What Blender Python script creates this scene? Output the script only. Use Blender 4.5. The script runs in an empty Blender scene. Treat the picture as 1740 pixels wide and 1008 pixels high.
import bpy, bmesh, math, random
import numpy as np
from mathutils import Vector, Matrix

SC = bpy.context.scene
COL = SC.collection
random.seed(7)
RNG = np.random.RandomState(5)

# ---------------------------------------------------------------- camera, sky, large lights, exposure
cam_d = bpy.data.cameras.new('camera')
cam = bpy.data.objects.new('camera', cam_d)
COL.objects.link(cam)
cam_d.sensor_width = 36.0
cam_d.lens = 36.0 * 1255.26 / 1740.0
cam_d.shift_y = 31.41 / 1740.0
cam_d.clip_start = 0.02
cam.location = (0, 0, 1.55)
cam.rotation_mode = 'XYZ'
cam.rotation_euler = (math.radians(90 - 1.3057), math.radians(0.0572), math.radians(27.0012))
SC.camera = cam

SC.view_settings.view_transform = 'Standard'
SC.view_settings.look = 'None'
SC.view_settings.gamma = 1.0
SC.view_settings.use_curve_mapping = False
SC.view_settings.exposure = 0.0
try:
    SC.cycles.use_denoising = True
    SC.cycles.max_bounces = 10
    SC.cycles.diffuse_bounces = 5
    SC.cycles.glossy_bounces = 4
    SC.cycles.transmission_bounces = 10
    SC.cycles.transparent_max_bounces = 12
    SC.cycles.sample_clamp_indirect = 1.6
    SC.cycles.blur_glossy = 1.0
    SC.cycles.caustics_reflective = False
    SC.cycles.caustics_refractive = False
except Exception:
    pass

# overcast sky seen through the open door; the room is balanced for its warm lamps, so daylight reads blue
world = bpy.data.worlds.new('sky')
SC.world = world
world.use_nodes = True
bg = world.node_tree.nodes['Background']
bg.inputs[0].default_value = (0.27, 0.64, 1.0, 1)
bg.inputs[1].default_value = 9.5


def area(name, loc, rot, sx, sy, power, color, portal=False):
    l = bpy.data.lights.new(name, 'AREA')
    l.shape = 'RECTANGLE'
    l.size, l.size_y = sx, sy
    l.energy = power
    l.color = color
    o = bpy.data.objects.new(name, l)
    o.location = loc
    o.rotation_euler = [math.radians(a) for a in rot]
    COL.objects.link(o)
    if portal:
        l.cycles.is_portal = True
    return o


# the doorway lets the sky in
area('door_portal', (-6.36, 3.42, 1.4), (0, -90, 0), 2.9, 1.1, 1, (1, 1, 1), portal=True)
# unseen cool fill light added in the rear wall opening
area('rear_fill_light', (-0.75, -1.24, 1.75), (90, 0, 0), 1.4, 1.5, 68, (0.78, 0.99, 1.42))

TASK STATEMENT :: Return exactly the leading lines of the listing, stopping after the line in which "SC.camera = cam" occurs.

TASK ANSWER ::
What Blender Python script creates this scene? Output the script only. Use Blender 4.5. The script runs in an empty Blender scene. Treat the picture as 1740 pixels wide and 1008 pixels high.
import bpy, bmesh, math, random
import numpy as np
from mathutils import Vector, Matrix

SC = bpy.context.scene
COL = SC.collection
random.seed(7)
RNG = np.random.RandomState(5)

# ---------------------------------------------------------------- camera, sky, large lights, exposure
cam_d = bpy.data.cameras.new('camera')
cam = bpy.data.objects.new('camera', cam_d)
COL.objects.link(cam)
cam_d.sensor_width = 36.0
cam_d.lens = 36.0 * 1255.26 / 1740.0
cam_d.shift_y = 31.41 / 1740.0
cam_d.clip_start = 0.02
cam.location = (0, 0, 1.55)
cam.rotation_mode = 'XYZ'
cam.rotation_euler = (math.radians(90 - 1.3057), math.radians(0.0572), math.radians(27.0012))
SC.camera = cam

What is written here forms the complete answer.